Consider the region bounded by the equations:
$x=1+2\pi$, $y=0$, and $(t+\cos(t),t+\sin(t))|0 \le t \le 2\pi$
I need to know how to find the coordinates of the green point $P$, which is arbitrary positioned for illustration, so that the sum of the distances from $P$ to the red closed curve is as small as possible.
See the following figure, for illustration;
Required to find the coordinates of $P$ such that $d_1+d_2+d_3+\dots+d_n$ is as small as possible.
I think, but not sure, that wherever $P$ is placed, the sum $d_1+d_2+d_3+\dots+d_n$ has no minimum value.
However, I believe that the standard deviation of $d_1,d_2,d_3,\dots,d_n$ can be minimized.
NOTE: $n \rightarrow \infty$. In other words, all points on the red curve are considered.
Providing me any hint or formula to be used would be appreciated. Thanks.
It seems like you're looking for the https://en.wikipedia.org/wiki/Geometric_median of the points of your curve. According to the Wikipedia page, there is a unique point that minimizes these distances for your shape (or any shape that isn't entirely along a line). Unfortunately, there is no simple formula for calculating these points. Various algorithms, including Weiszfeld's algorithm can provide an approximation.

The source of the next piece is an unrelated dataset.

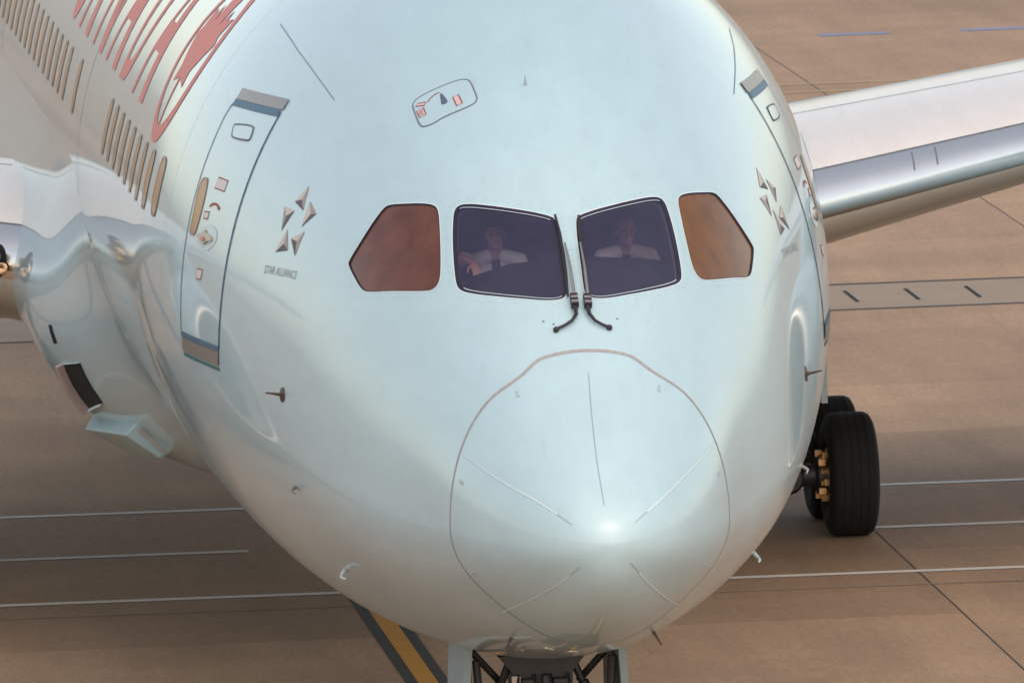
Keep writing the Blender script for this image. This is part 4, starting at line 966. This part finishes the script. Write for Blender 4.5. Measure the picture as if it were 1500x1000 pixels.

I would encourage you to consider looking for the centroid of the points on your curve. In this case you would be minimizing the sum of the distances-squared from $P$ to your curve. This has a very nice formula: it's just the average of the coordinates of the points along your curve, and can be calculated with an integral, or approximated by computing an evenly distributed set of points along your curve and taking their average.
The centroid also more accurately reflects the real-world situation of trying to find the fairest location for locating a supermarket. Consider trying to locate a supermarket most fairly between two points $A$ and $B$. If you're trying to minimize the sum of the distances, any point on the line segment $AB$ works. If you're trying to minimize the sum of the squares of the distances, the midpoint does this uniquely.